Do Employee Interests Affect Target Board Decisions about Acquisition Offers? Evidence from Changes in Unemployment Insurance

Abstract

We explore whether employee interests affect the evaluation of acquisition offers by target boards of directors.  Exploiting changes in state unemployment insurance (UI) as sources of exogenous variation in worker unemployment costs, we find that lower unemployment costs increase acquisition activity. Adoption of state constituency statutes strengthens this relation. Boards of target firms having high labor intensity, low short-term institutional ownership, headquartered in low population or high social capital counties, and with female independent directors, more often strongly weight employee interests. Higher UI levels are also associated with larger post-acquisition layoffs. Our evidence supports theories rationalizing target boards’ consideration of employee interests.  

 

Average Annual Change of State Acquisition Ratio vs. Average Annual Percentage Change of State UI Level (1986-2018)

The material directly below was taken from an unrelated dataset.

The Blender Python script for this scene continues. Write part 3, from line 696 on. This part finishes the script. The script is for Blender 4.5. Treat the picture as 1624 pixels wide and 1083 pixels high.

Timing of the Treatment Effects Around Large UI Increases

This figure plots the point estimates and their 95% confidence intervals of the effects of a large state UI increase on firm-level acquisition likelihood by year over the [-4,+4] year event window around the large UI increase event in year 0.

The acquisition likelihood for treatment and control firms appears to follow the same time trend prior to the large UI increase events. However, one year after the large UI increase events, the acquisition likelihood of the treatment firms rises significantly relative to that of the control firms and remains higher for the next three years.